Nous voulons, quant à nous, créer deux champions industriels européens, présentant une forte valeur ajoutée. Nous sommes une entreprise sociale – la meilleure démonstration en est que, depuis toujours, la moitié du conseil d'administration de Siemens se compose de représentants des employés, qui auront leur mot à dire sur le processus et auront conscience de nos engagements. Ce sont des élus européens qui ne se contentent pas de vagues promesses. Nous avons l'habitude, chez Siemens, de tenir nos promesses auprès de nos clients : il faut en profiter.

À propos de clients, il n'est pas inutile de revenir sur la position courageuse et claire prise par les acteurs du ferroviaire en France. Il y a là encore une complémentarité : en Amérique latine, Alstom possède une implantation de fabrication que Siemens n'a pas ; aux États-Unis, nous avons chacun deux unités relevant de domaines très différents. Il faut donc prendre le temps de construire un accord qui n'engage pas seulement de l'argent, mais aussi le futur de nombreuses personnes.
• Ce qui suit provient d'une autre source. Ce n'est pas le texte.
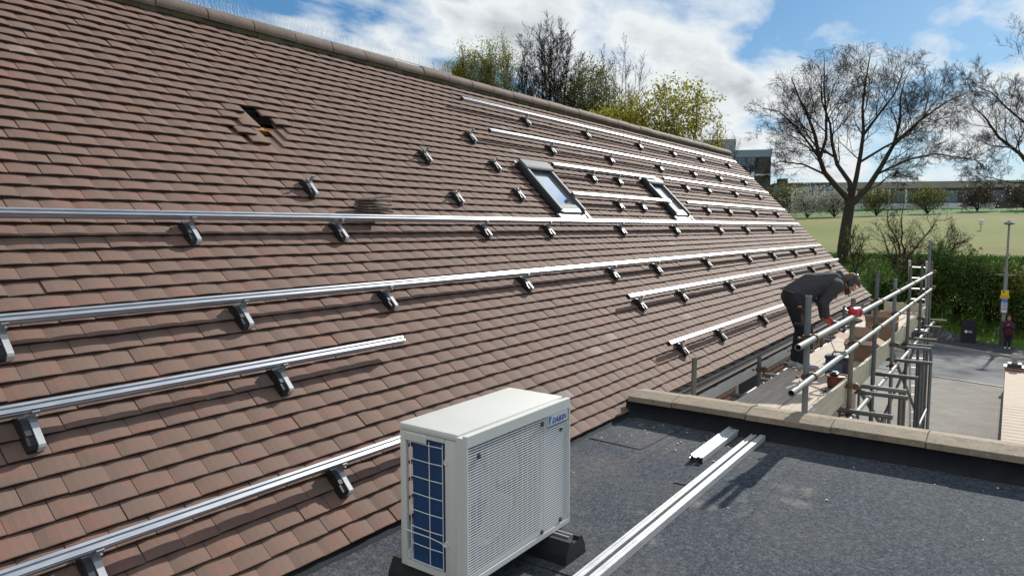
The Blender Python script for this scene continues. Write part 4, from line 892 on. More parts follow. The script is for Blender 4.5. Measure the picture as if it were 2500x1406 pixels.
# ---------------------------------------------------------------- trees
def nrm(v): return v / (np.linalg.norm(v) + 1e-9)
class Tree:
    def __init__(s, seed): s.r = np.random.RandomState(seed); s.seg = []; s.tip = []
    def limb(s, pts, r0, r1, lvl=0):
        pts = [np.array(p, float) for p in pts]; n = len(pts)
        for i in range(n - 1):
            ra = r0 + (r1 - r0) * i / (n - 1); rb = r0 + (r1 - r0) * (i + 1) / (n - 1); s.seg.append((pts[i], pts[i + 1], ra, rb, lvl))
    def grow(s, p, d, L, r, lvl, mx, P):
        rr = s.r; n = P['n'][lvl]; p = np.array(p, float); d = nrm(np.array(d, float)); step = L / n; pts = [p]
        for i in range(n):
            d = nrm(d + rr.randn(3) * P['wob'][lvl] + np.array([0, 0, 1.0]) * P['trop'][lvl])
            q = p + d * step; ra = r * (1 - .75 * i / n); rb = r * (1 - .75 * (i + 1) / n)
            if P.get('env') and not P['env'](q): break
            s.seg.append((p, q, max(ra, P['rmin']), max(rb, P['rmin'] * .8), lvl)); p = q
            if lvl < mx and (i + 1) / n > P['start'][lvl]:
                for _ in range(P['kids'][lvl]):
                    a = rr.uniform(0, 2 * math.pi); e1 = nrm(np.cross(d, rr.randn(3))); ang = R(P['ang'][lvl]) * rr.uniform(.6, 1.25)
                    s.grow(p, d * math.cos(ang) + e1 * math.sin(ang), L * P['ratio'][lvl] * rr.uniform(.6, 1.1) * (1.15 - .5 * i / n), rb * .62, lvl + 1, mx, P)
        s.tip.append((p, d, lvl))
    def from_limb(s, pts, r0, r1, mx, P, L, start=.25, every=.12, ang=45):
        s.limb(pts, r0, r1, 0); pts = [np.array(p, float) for p in pts]; ln = [np.linalg.norm(b - a) for a, b in zip(pts, pts[1:])]; tot = sum(ln); t = start
        while t <= 1.0:
            q = t * tot; i = 0
            while i < len(ln) - 1 and q > ln[i]: q -= ln[i]; i += 1
            p = pts[i] + (pts[i + 1] - pts[i]) * (q / ln[i]); d = nrm(pts[i + 1] - pts[i]); e1 = nrm(np.cross(d, s.r.randn(3))); a = R(ang) * s.r.uniform(.6, 1.3)
            if t > .97: a *= .25
            s.grow(p, d * math.cos(a) + e1 * math.sin(a), L * s.r.uniform(.7, 1.15) * (1.15 - .45 * t), min((r0 + (r1 - r0) * t) * .5, .055), 1, mx, P); t += every * s.r.uniform(.7, 1.3)
    def meshes(s, root, split, mt, mtw, lf=None, ls=.08, ln=3, spread=.15, lmin=3):
        for nm, sel, n, m in (('trunk', [q for q in s.seg if q[4] <= split], 7, mt), ('branches', [q for q in s.seg if q[4] > split], 3, mtw)):
            if not sel: continue
            A = np.array([q[0] for q in sel]); B = np.array([q[1] for q in sel]); ra = np.array([q[2] for q in sel]); rb = np.array([q[3] for q in sel])
            d = B - A; d /= np.linalg.norm(d, axis=1, keepdims=True) + 1e-9; u = np.cross(d, np.where(np.abs(d[:, 2:3]) < .9, [[0, 0, 1.0]], [[1.0, 0, 0]])); u /= np.linalg.norm(u, axis=1, keepdims=True) + 1e-9; w = np.cross(d, u)
            B2 = B + d * (ra * .25)[:, None]; V = np.zeros((len(sel), 2 * n, 3))
            for k in range(n):
                c, sn = math.cos(2 * math.pi * k / n), math.sin(2 * math.pi * k / n); V[:, k] = A + (u * c + w * sn) * ra[:, None]; V[:, n + k] = B2 + (u * c + w * sn) * rb[:, None]
            base = (np.arange(len(sel)) * 2 * n)[:, None, None]; q = np.array([[k, (k + 1) % n, n + (k + 1) % n, n + k] for k in range(n)])[None]
            mesh_np(nm, V, (base + q).reshape(-1, 4), m, root, smooth=True)
        if lf:
            src = [t for t in s.tip if t[2] >= lmin]; pts = np.array([t[0] for t in src]); pts = np.repeat(pts, ln, 0); pts = pts + s.r.randn(*pts.shape) * spread
            leaves('crown', pts, ls, lf, root, s.r)
def leaves(name, pts, size, m, root, rr, flat=0):
    n = len(pts); a = rr.randn(n, 3); a /= np.linalg.norm(a, axis=1, keepdims=True); bq = np.cross(a, rr.randn(n, 3)); bq /= np.linalg.norm(bq, axis=1, keepdims=True)
    sz = size * rr.uniform(.55, 1.25, n)[:, None]; V = np.stack([pts - a * sz, pts + bq * sz * .55, pts + a * sz, pts - bq * sz * .55], 1)
    return mesh_np(name, V, np.arange(4 * n).reshape(-1, 4), m, root, attr=rr.rand(n))
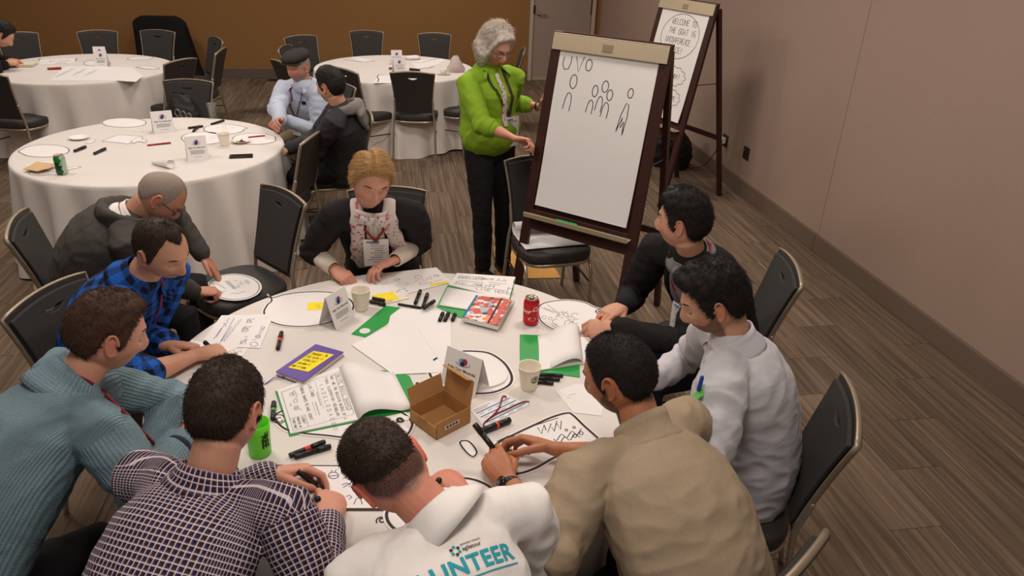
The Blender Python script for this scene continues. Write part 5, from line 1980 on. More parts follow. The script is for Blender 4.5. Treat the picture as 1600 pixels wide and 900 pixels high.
# ---------------------------------------------------------------- print on the white volunteer shirt
_nr = (CAM_C - V((.12, 1.05, .95))).normalized()
_o1 = p1['bvh'].ray_cast(CAM_C, (pix(803, 872, 1.0) - CAM_C).normalized())[0]
_o0 = p1['bvh'].ray_cast(CAM_C, (pix(700, 908, 1.0) - CAM_C).normalized())[0]
if _o0 is None or _o1 is None:
    _o1, _o0 = V((.24, 1.10, 1.0)), V((.1, 1.02, .98))
_xa = (_o1 - _o0).normalized()
_nn = (p1['bvh'].find_nearest((_o0 + _o1) / 2)[1])
_ya = _nn.cross(_xa).normalized()
_nn = _xa.cross(_ya)
v, f = flat_text('VOLUNTEER', .049, .0014, 'RIGHT', 1.08)
print_on(p1, v, f, _o1, _xa, _ya, _nn, M['teal'], 'lettering')
print_on(p1, [(-.30, -.013, 0), (.004, -.013, 0), (.004, -.010, 0), (-.30, -.010, 0)], [(0, 1, 2, 3)], _o1, _xa, _ya, _nn, M['teal'], 'lettering')
v, f = flat_text('agiletour', .0125, .0001, 'LEFT', 1.0)
print_on(p1, v, f, _o1 - _xa * .112 + _ya * .046, _xa, _ya, _nn, M['ink_brown'], 'lettering')
v, f = flat_text('gatineau-ottawa', .0074, 0, 'LEFT', 1.0)
print_on(p1, v, f, _o1 - _xa * .112 + _ya * .058, _xa, _ya, _nn, M['ink_brown'], 'lettering')
for k in range(6):
    a = PI / 6 + k * PI / 3
    cx, cy, s = -.126 + .0085 * math.cos(a), .051 + .0085 * math.sin(a), .003
    print_on(p1, [(cx - s, cy - s, 0), (cx + s, cy - s, 0), (cx + s, cy + s, 0), (cx - s, cy + s, 0)], [(0, 1, 2, 3)], _o1, _xa, _ya, _nn,
             M['teal'] if k % 2 else M['ink_brown'], 'emblem')

# ---------------------------------------------------------------- ink: hand lettering and drawings as flat strokes
FONT = {'A': '002640 1333', 'B': '00063645433303 3342413000', 'C': '4536160501103041', 'D': '00062645412000', 'E': '46060040 0333', 'F': '460600 0333',
        'G': '4536160501103041434323', 'H': '0006 4046 0343', 'I': '2026', 'J': '4641301001', 'K': '0006 460340', 'L': '060040', 'M': '0006234640', 'N': '00064046',
        'O': '160501103041453616', 'P': '00063645443303', 'Q': '160501103041453616 2240', 'R': '00063645443303 2340', 'S': '4536160504334241301001', 'T': '0646 2620',
        'U': '060110304146', 'V': '062046', 'W': '0610233046', 'X': '0046 0640', 'Y': '062346 2320', 'Z': '06460040', '0': '160501103041453616', '1': '152620',
        '2': '05163645440040', '3': '051636454433 33424130100 1'.replace(' 1', '1'), '4': '30360242', '5': '460603344341301001', '6': '46160501103041423303', '9': '4233140516364540',
        '!': '2622 2120', '.': '2021', '-': '1333', "'": '2625', '(': '362431', ')': '162411', '/': '0046', ',': '2110', '?': '0516364523 2221'}


def circle(cx, cy, rx, ry=None, n=18, a0=0, a1=360):
    ry = ry or rx
    return [(cx + rx * math.cos(math.radians(a0 + (a1 - a0) * k / n)), cy + ry * math.sin(math.radians(a0 + (a1 - a0) * k / n))) for k in range(n + 1)]


def words_at(txt, x, y, h, asp=.62, jit=.03, seed=1):
    rnd = random.Random(seed + len(txt))
    out = []
    for ch in txt:
        k = FONT.get(ch.upper())
        hh = h if ch.isupper() or not ch.isalpha() else h * .78
        w = hh * asp
        if k:
            for st in k.split():
                if len(st) % 2: st = st[:-1]
                out.append([(x + (int(st[i]) / 4 + rnd.uniform(-jit, jit)) * w, y + (int(st[i + 1]) / 6 + rnd.uniform(-jit, jit)) * hh) for i in range(0, len(st), 2)])
        x += w * 1.32
    return out


def width_of(txt, h, asp=.62):
    return sum((h if c.isupper() or not c.isalpha() else h * .78) * asp * 1.32 for c in txt)


def ink(name, strokes, mp, nrm, w, mt, parent, off=.0007):
    """flat ribbons along the strokes. mp maps (u, v) to a point in the world"""
    g = G()
    nrm = V(nrm)
    for st in strokes:
        P = [V(mp(*q)) + nrm * off for q in st]
        if len(P) < 2: continue
        vs = []
        for i in range(len(P)):
            t = P[min(i + 1, len(P) - 1)] - P[max(i - 1, 0)]
            if t.length < 1e-7: t = V((1, 0, 0))
            s = nrm.cross(t).normalized() * (w / 2)
            vs += [P[i] - s, P[i] + s]
        g.add(vs, [(2 * i, 2 * i + 2, 2 * i + 3, 2 * i + 1) for i in range(len(P) - 1)])
    return g.build(name, mt, parent, False)


def bil(c):
    """corners: top left, top right, bottom right, bottom left of the writing; u to the right, v up"""
    tl, tr, br, bl = [V(q) for q in c]
    return lambda u, v: (bl * (1 - u) + br * u) * (1 - v) + (tl * (1 - u) + tr * u) * v


def pxs(pts, z):
    return [pix(x, y, z) for x, y in pts]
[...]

Il faut pour ce faire examiner les spécificités des différents sites, pour voir ce que nous pouvons bâtir ensemble. Il s'agit là d'un projet essentiel dans la construction européenne – c'est la conviction que m'en donne mon expérience à l'étranger. Siemens a entrepris de se consolider, par exemple en acquérant les turbines Rolls-Royce, et de créer quelque chose de fort et d'équilibré en France et en Europe – on pense bien sûr au succès d'Airbus, qui concurrence très bien les géants américains. Nous avons la chance de pouvoir mettre en commun des projets existants et leurs budgets de recherche et développement, et de pouvoir élever les activités du niveau national et au niveau européen pour créer les champions dont nous avons besoin.